* _Information provided_:
------------

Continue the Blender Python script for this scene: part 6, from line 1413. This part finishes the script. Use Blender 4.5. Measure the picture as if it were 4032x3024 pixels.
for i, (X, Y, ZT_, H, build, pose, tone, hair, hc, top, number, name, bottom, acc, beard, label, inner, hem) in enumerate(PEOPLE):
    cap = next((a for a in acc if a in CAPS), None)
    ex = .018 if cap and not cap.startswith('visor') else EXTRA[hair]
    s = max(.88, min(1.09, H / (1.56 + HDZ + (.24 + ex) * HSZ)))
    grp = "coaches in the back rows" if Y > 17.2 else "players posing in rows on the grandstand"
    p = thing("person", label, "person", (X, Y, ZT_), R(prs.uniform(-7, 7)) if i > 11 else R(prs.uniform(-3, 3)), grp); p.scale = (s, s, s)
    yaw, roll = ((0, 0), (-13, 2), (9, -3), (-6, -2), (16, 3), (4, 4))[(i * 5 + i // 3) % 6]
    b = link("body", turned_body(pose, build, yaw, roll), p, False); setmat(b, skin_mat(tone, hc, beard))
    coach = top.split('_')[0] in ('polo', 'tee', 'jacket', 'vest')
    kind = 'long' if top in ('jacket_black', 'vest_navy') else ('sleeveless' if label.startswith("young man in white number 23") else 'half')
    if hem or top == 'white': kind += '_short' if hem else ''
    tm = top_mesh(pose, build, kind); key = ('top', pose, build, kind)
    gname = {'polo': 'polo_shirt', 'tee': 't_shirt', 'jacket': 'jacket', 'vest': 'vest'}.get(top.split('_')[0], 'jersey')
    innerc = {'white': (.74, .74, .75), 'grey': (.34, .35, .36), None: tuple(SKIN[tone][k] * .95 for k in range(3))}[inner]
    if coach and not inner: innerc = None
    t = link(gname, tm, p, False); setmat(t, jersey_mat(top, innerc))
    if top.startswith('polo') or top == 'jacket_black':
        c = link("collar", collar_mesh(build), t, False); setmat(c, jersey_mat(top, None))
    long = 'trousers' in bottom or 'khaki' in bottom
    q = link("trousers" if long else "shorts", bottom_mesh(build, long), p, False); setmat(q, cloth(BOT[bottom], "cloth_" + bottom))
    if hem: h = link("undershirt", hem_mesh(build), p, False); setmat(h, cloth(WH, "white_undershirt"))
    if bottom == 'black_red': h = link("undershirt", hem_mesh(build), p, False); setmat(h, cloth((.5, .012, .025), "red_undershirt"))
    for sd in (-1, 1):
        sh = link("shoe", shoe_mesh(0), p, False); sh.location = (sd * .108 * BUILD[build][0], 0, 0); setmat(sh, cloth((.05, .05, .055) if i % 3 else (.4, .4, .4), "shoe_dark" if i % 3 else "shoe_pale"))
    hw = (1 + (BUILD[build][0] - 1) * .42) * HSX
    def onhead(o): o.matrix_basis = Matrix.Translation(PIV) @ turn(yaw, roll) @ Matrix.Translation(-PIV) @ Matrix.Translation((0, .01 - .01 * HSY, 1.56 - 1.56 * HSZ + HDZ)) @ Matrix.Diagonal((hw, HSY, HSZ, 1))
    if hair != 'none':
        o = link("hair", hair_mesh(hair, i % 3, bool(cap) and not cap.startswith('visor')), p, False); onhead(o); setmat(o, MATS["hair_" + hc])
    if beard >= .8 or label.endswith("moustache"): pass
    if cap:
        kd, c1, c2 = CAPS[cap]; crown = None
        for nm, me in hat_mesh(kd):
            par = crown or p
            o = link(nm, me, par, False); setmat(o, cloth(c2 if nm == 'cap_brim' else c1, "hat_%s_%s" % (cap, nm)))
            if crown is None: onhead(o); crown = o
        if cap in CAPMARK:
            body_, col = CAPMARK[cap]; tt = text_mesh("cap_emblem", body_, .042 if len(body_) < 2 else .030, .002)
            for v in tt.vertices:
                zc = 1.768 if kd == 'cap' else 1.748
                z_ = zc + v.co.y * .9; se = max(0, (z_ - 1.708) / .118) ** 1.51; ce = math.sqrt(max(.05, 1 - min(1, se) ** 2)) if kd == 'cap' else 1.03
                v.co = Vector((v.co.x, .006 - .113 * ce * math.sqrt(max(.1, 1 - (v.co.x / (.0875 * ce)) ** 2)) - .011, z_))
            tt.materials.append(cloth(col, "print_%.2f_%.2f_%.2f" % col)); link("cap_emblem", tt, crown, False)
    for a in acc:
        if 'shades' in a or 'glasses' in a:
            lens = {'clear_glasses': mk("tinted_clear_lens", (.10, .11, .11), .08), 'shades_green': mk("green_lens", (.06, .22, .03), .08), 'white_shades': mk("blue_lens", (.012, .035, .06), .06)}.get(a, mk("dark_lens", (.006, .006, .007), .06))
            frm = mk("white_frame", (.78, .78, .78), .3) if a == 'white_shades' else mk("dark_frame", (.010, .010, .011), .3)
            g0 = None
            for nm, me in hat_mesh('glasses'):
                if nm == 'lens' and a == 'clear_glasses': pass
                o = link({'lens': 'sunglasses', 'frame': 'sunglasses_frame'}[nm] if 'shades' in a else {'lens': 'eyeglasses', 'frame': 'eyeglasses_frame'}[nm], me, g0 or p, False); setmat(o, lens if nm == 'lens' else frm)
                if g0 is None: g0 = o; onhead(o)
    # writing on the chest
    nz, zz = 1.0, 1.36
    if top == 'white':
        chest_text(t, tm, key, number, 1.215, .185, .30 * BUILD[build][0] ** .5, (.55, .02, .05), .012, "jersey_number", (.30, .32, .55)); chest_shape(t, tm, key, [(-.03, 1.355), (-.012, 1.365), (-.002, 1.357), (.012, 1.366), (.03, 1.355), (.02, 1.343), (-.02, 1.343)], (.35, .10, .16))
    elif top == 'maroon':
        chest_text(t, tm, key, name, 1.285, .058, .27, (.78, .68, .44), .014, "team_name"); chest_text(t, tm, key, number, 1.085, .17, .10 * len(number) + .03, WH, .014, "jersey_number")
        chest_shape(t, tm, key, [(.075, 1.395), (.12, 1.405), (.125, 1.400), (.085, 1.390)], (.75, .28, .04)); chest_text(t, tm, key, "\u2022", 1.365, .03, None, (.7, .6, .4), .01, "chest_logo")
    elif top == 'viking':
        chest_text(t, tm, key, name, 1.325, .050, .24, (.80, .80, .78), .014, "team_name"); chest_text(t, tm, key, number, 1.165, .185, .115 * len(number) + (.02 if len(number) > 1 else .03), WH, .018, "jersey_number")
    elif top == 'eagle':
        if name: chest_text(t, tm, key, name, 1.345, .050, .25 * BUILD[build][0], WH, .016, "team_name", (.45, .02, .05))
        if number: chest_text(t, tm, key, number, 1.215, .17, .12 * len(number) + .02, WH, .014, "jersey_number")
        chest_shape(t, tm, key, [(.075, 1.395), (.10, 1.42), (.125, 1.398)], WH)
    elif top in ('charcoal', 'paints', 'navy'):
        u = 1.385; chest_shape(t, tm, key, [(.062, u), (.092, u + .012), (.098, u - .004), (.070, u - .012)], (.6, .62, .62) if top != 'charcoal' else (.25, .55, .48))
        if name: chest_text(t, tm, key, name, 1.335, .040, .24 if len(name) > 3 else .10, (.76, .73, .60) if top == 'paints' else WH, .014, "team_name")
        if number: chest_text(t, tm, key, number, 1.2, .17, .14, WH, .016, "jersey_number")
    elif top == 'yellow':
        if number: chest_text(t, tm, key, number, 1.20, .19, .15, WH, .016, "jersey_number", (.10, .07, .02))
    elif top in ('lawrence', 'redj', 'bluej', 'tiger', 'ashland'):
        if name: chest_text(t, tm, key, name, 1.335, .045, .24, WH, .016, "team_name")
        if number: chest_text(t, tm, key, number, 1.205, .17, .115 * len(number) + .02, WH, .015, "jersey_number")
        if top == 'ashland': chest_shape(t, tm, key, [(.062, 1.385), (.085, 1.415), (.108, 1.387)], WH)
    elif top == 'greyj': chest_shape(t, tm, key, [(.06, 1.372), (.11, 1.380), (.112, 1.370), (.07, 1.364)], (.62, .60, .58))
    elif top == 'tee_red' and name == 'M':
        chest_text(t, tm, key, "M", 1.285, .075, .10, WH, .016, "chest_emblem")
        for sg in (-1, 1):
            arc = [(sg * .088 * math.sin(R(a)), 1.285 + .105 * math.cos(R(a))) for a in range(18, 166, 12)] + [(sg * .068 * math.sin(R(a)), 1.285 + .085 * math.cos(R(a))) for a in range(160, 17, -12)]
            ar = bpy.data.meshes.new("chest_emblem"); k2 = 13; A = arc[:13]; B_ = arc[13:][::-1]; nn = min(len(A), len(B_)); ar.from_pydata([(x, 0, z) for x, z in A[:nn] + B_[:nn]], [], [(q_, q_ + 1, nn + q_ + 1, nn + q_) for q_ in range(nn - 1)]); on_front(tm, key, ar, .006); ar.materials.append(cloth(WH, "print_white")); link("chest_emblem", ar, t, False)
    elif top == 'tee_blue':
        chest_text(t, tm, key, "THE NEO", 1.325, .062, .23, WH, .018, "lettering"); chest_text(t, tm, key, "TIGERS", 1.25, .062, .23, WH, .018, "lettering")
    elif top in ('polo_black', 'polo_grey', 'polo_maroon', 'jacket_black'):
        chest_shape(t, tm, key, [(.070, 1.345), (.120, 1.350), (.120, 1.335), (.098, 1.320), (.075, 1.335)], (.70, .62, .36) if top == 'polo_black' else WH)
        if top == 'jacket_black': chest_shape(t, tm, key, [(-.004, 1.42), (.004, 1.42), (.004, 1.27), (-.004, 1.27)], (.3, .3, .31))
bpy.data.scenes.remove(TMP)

------------

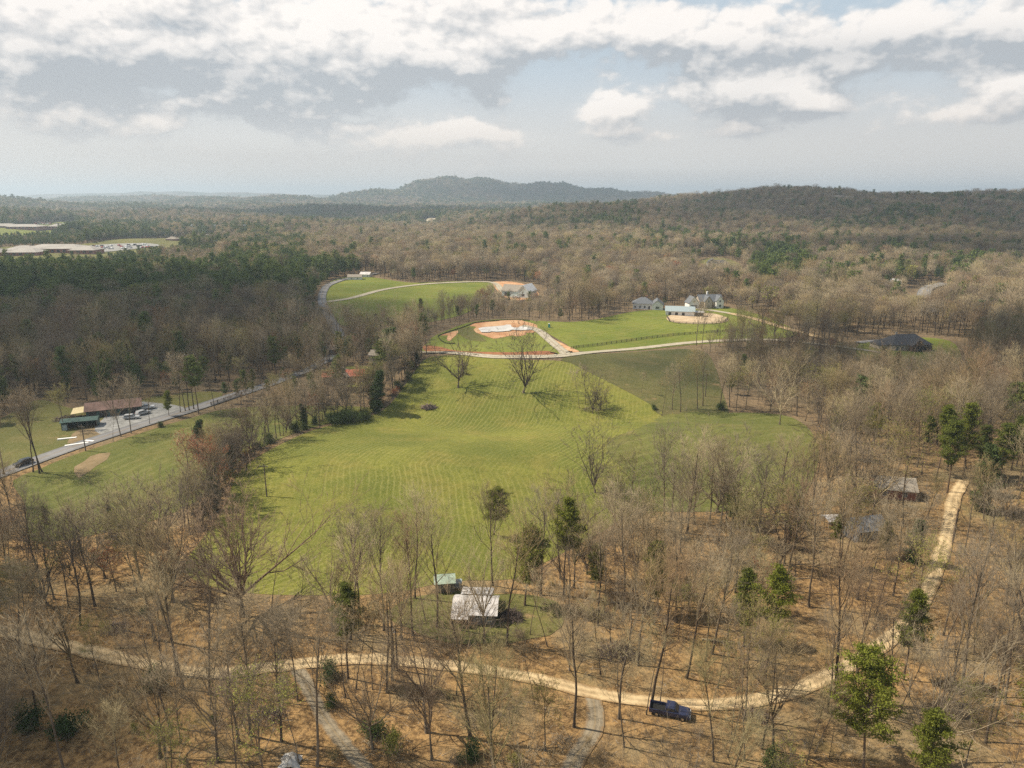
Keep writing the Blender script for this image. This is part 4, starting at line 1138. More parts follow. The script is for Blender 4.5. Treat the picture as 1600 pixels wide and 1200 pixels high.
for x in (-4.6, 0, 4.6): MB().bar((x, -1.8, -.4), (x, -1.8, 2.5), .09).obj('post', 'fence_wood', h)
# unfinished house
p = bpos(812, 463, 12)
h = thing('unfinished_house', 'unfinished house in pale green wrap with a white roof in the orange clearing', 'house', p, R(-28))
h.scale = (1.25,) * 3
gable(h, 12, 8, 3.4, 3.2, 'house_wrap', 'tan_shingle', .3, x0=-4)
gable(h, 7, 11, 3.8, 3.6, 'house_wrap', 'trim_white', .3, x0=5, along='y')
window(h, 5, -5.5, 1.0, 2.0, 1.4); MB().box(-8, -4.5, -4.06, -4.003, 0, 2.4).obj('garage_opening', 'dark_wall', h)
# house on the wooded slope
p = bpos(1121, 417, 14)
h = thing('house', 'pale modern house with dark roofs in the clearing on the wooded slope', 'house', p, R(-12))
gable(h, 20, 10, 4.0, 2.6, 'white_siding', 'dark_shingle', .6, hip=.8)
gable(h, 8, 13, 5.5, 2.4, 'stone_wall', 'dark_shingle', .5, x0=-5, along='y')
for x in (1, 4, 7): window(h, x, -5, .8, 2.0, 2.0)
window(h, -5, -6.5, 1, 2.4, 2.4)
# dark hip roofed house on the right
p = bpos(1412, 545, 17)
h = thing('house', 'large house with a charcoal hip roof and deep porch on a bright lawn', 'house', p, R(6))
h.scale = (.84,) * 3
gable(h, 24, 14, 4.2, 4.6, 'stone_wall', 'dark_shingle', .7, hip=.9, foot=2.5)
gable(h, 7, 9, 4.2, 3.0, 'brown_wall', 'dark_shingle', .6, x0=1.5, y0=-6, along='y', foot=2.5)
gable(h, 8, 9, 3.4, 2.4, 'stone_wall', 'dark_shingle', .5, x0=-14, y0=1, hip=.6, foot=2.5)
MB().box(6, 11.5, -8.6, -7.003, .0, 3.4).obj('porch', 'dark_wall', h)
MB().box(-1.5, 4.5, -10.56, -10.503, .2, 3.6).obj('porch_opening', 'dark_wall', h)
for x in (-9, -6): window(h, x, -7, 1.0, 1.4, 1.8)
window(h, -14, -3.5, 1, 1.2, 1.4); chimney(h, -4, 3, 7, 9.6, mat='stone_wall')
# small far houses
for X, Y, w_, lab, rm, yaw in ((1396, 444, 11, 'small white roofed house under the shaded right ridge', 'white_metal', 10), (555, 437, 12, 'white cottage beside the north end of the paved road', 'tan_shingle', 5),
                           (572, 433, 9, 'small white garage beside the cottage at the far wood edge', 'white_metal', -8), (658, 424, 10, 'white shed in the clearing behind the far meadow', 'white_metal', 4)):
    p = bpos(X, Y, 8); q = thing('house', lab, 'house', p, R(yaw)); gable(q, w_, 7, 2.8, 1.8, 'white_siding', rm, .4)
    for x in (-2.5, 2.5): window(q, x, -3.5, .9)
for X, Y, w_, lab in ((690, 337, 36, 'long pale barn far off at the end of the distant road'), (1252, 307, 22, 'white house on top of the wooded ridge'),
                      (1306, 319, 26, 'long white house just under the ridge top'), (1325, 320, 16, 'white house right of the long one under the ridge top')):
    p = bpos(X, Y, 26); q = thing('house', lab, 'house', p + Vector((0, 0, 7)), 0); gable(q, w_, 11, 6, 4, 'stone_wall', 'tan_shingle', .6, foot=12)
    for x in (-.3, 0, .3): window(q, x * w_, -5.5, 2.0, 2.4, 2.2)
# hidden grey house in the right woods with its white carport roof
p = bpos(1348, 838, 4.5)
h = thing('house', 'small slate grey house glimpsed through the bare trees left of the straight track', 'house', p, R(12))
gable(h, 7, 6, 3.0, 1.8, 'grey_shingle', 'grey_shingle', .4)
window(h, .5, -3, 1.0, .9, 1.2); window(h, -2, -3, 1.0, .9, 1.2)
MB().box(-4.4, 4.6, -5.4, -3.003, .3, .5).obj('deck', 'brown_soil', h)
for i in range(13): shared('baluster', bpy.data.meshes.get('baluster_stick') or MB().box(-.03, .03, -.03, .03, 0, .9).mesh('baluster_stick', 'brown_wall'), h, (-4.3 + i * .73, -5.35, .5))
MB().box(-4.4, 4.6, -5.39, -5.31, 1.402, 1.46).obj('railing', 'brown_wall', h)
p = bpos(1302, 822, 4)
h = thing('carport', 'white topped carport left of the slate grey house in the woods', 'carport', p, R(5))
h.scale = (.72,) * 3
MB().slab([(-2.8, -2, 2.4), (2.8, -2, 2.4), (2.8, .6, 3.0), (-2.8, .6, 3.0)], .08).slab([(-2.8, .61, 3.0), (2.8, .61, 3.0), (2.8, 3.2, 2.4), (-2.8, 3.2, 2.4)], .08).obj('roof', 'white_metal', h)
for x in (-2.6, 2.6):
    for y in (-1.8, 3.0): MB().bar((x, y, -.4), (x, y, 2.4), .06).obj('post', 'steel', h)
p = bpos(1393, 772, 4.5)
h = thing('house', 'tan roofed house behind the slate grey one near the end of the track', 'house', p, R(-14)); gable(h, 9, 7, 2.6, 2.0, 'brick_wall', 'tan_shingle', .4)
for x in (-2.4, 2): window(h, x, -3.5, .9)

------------

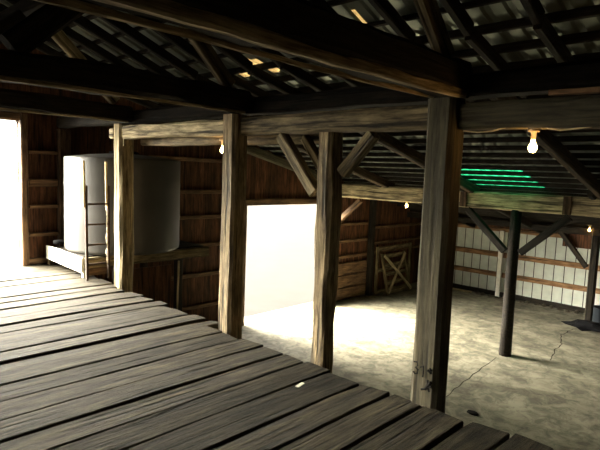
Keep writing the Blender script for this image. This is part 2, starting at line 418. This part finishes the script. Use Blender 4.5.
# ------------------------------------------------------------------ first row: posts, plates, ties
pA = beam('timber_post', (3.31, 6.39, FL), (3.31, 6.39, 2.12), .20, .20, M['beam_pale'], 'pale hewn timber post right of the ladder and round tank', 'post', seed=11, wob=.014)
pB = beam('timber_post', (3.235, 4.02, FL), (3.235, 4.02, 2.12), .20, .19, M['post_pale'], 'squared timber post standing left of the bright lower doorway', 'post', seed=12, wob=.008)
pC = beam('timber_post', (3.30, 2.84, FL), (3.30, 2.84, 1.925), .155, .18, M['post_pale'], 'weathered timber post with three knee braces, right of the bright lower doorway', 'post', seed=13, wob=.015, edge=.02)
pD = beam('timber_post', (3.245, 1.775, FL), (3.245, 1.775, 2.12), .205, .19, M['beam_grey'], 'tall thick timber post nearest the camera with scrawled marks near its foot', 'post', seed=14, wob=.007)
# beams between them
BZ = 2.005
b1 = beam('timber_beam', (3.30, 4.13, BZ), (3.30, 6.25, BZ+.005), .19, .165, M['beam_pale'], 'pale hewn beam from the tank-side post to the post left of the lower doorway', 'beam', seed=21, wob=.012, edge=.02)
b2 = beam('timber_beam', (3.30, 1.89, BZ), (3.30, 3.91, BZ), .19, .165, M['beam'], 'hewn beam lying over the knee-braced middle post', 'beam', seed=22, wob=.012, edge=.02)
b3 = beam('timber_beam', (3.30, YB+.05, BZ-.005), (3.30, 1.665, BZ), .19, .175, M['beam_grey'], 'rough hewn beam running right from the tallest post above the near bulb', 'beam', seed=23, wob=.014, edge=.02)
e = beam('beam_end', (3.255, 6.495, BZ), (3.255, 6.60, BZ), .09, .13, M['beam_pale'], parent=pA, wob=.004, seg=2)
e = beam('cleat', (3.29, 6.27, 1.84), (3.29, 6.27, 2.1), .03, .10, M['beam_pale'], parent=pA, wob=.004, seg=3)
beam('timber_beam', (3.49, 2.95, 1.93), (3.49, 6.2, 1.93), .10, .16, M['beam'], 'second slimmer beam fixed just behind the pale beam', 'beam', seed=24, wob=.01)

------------

* _Task to complete_: Write out, exactly as they stand, the lines from the one containing "seed=21, wob=.012, edge=.02)" through the one containing "seed=22, wob=.012, edge=.02)", both ends included.

* _Reply to the exercise_:
b1 = beam('timber_beam', (3.30, 4.13, BZ), (3.30, 6.25, BZ+.005), .19, .165, M['beam_pale'], 'pale hewn beam from the tank-side post to the post left of the lower doorway', 'beam', seed=21, wob=.012, edge=.02)
b2 = beam('timber_beam', (3.30, 1.89, BZ), (3.30, 3.91, BZ), .19, .165, M['beam'], 'hewn beam lying over the knee-braced middle post', 'beam', seed=22, wob=.012, edge=.02)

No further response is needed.